To say that all politicians are liars, then, is not to join in the callow dismissal of the entire profession (though that is how such a phrase would usually be deployed). It is simply to make the redundant point that all politicians are people, even if they are people with a particularly sharp need for the ability to leave things unsaid. The most meticulously truthful politician is likely, at one time or another, to have left a false impression undisturbed.

The moral question, then, is not whether politicians lie (the answer to that being that they probably lie a bit less than the rest of us - because they are scrutinised so closely) but what kinds of lie they tell, and to what ends those lies are bent. And those questions are surely at work in the current scandal over President Clinton's peculiar method of relieving the cares of office.

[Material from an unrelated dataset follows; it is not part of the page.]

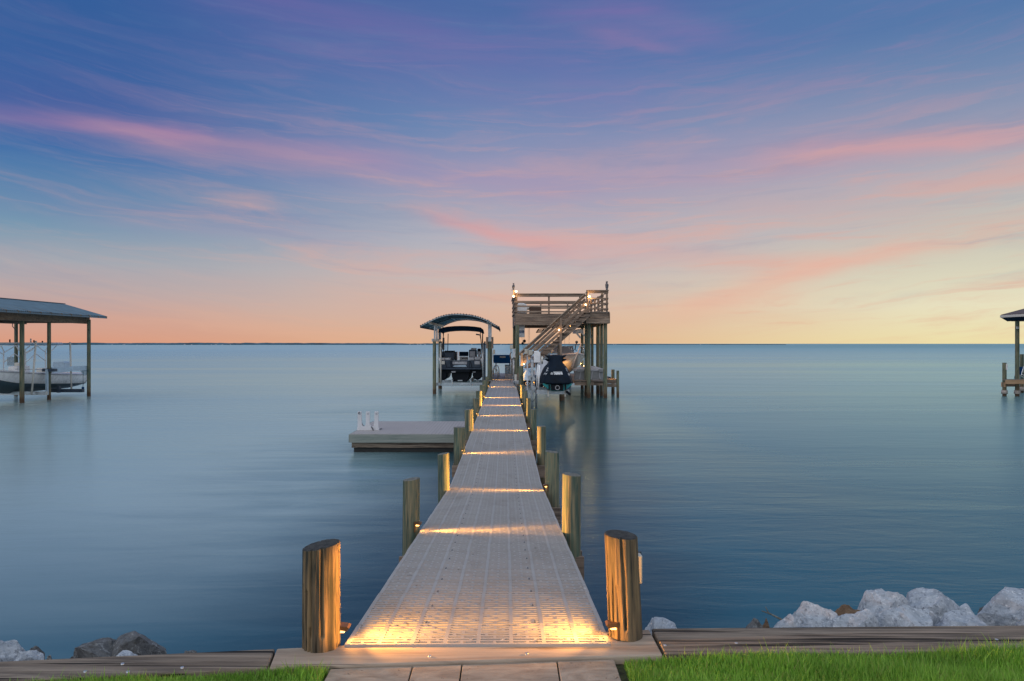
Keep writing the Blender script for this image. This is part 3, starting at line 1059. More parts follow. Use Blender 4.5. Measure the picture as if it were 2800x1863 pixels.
# ------------------------------------------------------------------ walkway
dock = empty('walkway', (xc(4), 3.8, deckz(4)), 'long grey grated walkway on timber stringers running from the lawn out over the water', 'dock')
NX, PL = 8, .335


def panel_mesh():
    mb = MB()
    w = WD / 2; th = .055; rows = 8
    pitch = (PL - .006) / rows
    slot = pitch * .50
    cell = WD / NX
    for r_ in range(rows):
        y0 = r_ * pitch
        mb.box(-w, w, y0, y0 + pitch - slot, -th, 0)
        # bridges across the slot
        xs_ = [(-w, -w + .022), (w - .022, w)]
        for c_ in range(1, NX):
            xs_.append((-w + c_ * cell - .010, -w + c_ * cell + .010))
        for c_ in range(NX):
            q = (.5 if r_ % 2 == 0 else (.24 if (r_ // 2) % 2 else .76))
            xm = -w + (c_ + q) * cell
            xs_.append((xm - .0075, xm + .0075))
        for a, b_ in xs_:
            mb.box(a, b_, y0 + pitch - slot, y0 + pitch, -th, 0)
    for sx in (-.30, .30):
        mb.cyl((sx, .03, -.002), (sx, .03, .003), .0055, seg=8, mi=1)
        mb.cyl((sx, .055, -.002), (sx, .055, .003), .004, seg=8, mi=1)
    return mb


pm0 = panel_mesh()
pan = pm0.build('deck_panel', ['grate', 'greyd'], None)
pan.parent = dock
d = 3.755; first = True; npan = 0
DEND = 24.0
while d < DEND:
    o = pan if first else pan.copy()
    if not first: COL.objects.link(o)
    first = False
    z0, z1 = deckz(d), deckz(d + PL)
    o.location = Vector((xc(d), d, z0)) - Vector(dock.location)
    o.rotation_euler = (math.atan2(z1 - z0, PL), 0, .0087 + random.uniform(-.0015, .0015))
    o.location.x += random.uniform(-.003, .003)
    o.parent = dock
    d += PL; npan += 1
# beyond that the slots merge: one part
mb = MB()
ye = 42.0
w = WD / 2
vs = []
for y in (d, ye):
    for sx in (-w, w):
        vs += [(xc(y) + sx, y, deckz(y)), (xc(y) + sx, y, deckz(y) - .035)]
mb.add(vs, [(0, 2, 6, 4), (1, 5, 7, 3), (0, 4, 5, 1), (2, 3, 7, 6), (0, 1, 3, 2), (4, 6, 7, 5)])
mb.build('far_decking', 'gratefar', dock)
# stringers and bents
for sx in (-WD / 2 + .035, 0, WD / 2 - .035):
    mb = MB()
    mb.bar((xc(3.9) + sx, 3.95, deckz(3.95) - .058 - .09), (xc(D2) + sx, D2, deckz(D2) - .058 - .09), .045, .175)
    mb.bar((xc(D2) + sx, D2 + .003, deckz(D2) - .058 - .09), (xc(ye) + sx, ye, deckz(ye) - .058 - .09), .045, .175)
    mb.build('stringer', 'wy', dock)
for i in range(len(RP)):
    for arr, k in ((LP, -1), (RP, 1)):
        pass
for i, a in enumerate(LP):
    dd = deck_d(a[3])
    bb = RP[i] if i < len(RP) else None
    zt = deckz(dd) - .215
    rr = (a[1] - a[0]) * dd / F / 2
    for off in (-rr - .022, rr + .022):
        mb = MB()
        x0 = X(a[0], dd) - .02; x1 = (X(bb[1], dd) + .02) if bb else xc(dd) + WD / 2
        mb.box(x0, x1, dd + off - .02, dd + off + .02, zt - .22, zt)
        mb.build('cross_beam', 'wx', dock)


# ------------------------------------------------------------------ lamps on the pilings
def spot(loc, target, energy, cone, blend, parent, rad=.012, col=(1, .425, .075)):
    l = bpy.data.lights.new('lamp_light', 'SPOT')
    l.energy = energy; l.spot_size = R(cone); l.spot_blend = blend; l.shadow_soft_size = rad; l.color = col
    o = bpy.data.objects.new('lamp_light', l); COL.objects.link(o)
    wl = Vector(parent.location)
    o.location = Vector(loc) - wl
    dvec = Vector(target) - Vector(loc)
    o.rotation_euler = dvec.to_track_quat('-Z', 'Y').to_euler()
    o.parent = parent
    return o


def deck_light(side, px_pile, pyc, label, energy=5, cone=62, dd=None, zz=None, span=WD, xx=None, hgt=.065, tgt=None):
    "side -1: fixture on the left edge shining right"
    d = deck_d(pyc) if dd is None else dd
    z = deckz(d) if zz is None else zz
    x = (xc(d) + side * WD / 2) if xx is None else xx
    t = empty('deck_light', (x, d, z), label, 'deck light', 'small deck lights along the walkway')
    s = -side
    mb = MB()
    xo = x + side * .055
    mb.box(min(xo, xo + s * .014), max(xo, xo + s * .014), d - .028, d + .028, z - .01, z + .09)
    mb.build('back_plate', 'bronze', t, bevel=.002)
    mb = MB()
    vs = []
    for yy in (d - .03, d + .03):
        vs += [(xo + s * .014, yy, z + .088), (xo + s * .062, yy, z + .082), (xo + s * .072, yy, z + .074), (xo + s * .060, yy, z + .060), (xo + s * .014, yy, z + .066)]
    mb.add(vs, [(0, 1, 2, 3, 4), (9, 8, 7, 6, 5)] + [(k, 5 + k, 5 + (k + 1) % 5, (k + 1) % 5) for k in range(5)])
    mb.build('hood', 'bronze', t)
    mb = MB()
    mb.box(min(xo + s * .018, xo + s * .046), max(xo + s * .018, xo + s * .046), d - .022, d + .022, z + .050, z + .059)
    mb.build('lens', 'lens', t)
    lx = x + s * .022
    big = cone > 100
    spot((lx, d, z + hgt), (lx + s * .10, d, z - .02), energy * .045, 165, .5, t)             # glow by the fixture
    if big:
        spot((lx, d, z + hgt + .025), (lx + s * .50, d + .10, z - .02), energy * .16, 120, 1.0, t)
        spot((lx, d, z + hgt + .03), (lx + s * .90, d + .12, z), energy * 1.0, 76, 1.0, t)
        spot((lx, d, z + hgt + .03), (lx + s * .55, d - .15, z - .02), energy * .42, 80, 1.0, t)
        spot((lx, d, z + hgt + .03), (lx + s * .70, d + .75, z - .01), energy * .9, 90, 1.0, t)
        spot((lx, d - .12, z + hgt + .01), (lx + s * 1.5, d + .04, z + .26), energy * 10.0, 27, .5, t)  # added wash spot, set ahead of the fixture, for the opposite post
    else:
        spot((lx, d, z + hgt + .01), (lx + s * .45, d, z - .02), energy * .30, 84, 1.0, t)
        spot((lx, d, z + hgt + .01), (lx + s * 1.0, d, z + .02), energy * 2.9, 62, 1.0, t)   # the throw across the boards
        spot((lx, d - .03, z + hgt + .01), (lx + s * 1.5, d + .08, z + .30), energy * 11.0, 40, .4, t)   # added wash spot aimed at the post opposite
    return t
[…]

If, like many people, you believe that the President is lying when he says there was no sexual relationship with Monica Lewinsky there are two possible ways of judging his behaviour (his behaviour in lying, that is, which is distinct from the behaviour which - allegedly - made the lie necessary). Either he is cheerfully amoral and his conscience didn't even show up for a wrestling bout, or he has assessed the lie in such a way that it outweighs the truth.

It isn't difficult to imagine how such a justification might evolve - "I am a popular and successful President while my enemies are corrupt in their strategies and sinister in their purposes. Impeachment or resignation would gravely damage public confidence in the democratic processes. I will not jeopardise the future of my country simply because I feel squeamish about a departing from the truth, particularly when the matter concerned has no bearing on my abilities as a leader. Indeed, now I come to think of it, it is nothing less than my patriotic duty to deny everything. I know it looks a bit grubby, but wipe away all that dirt they've been throwing, and you'll find it's a white lie really".

Unfortunately, one lie is never enough, and other consciences may not prove as easy to armlock into submission. The sight of the President's secretary, emerging into a harangue of journalists with a look of bewildered terror, suggested that she had managed to preserve her innocence in office to a quite amazing degree. So it proved, if the New York Times is to be believed, and her decent anguish at being forced to choose between disloyalty and dishonesty should at least make Mr Clinton check his moral calculations again.

White lies do not generally put other people on the rack. Unfortunately too, for the President in this case, the media take a childlike attitude to lying rather than an adult one. The implicit assumption in many reports is that if the President is proved to have lied he will have to go.

But what is intriguing about the unfolding scandal is the evidence that the American public no longer accept such simplistic demarcations. Polls appear to show that even many of those who believe he has lied about Monica Lewinsky continue to support him. That will be taken in some quarters as proof of falling standards of public decency, but I'm not so sure.

While politicians and journalists like to pretend that all lies are equally black, (and even President Clinton implicitly accepts the rules in the manner of his responses) the public are grown- up enough to know that they come in infinite shades of grey.

If his brass neck holds, the President may yet make a getaway under cover of that moral haze.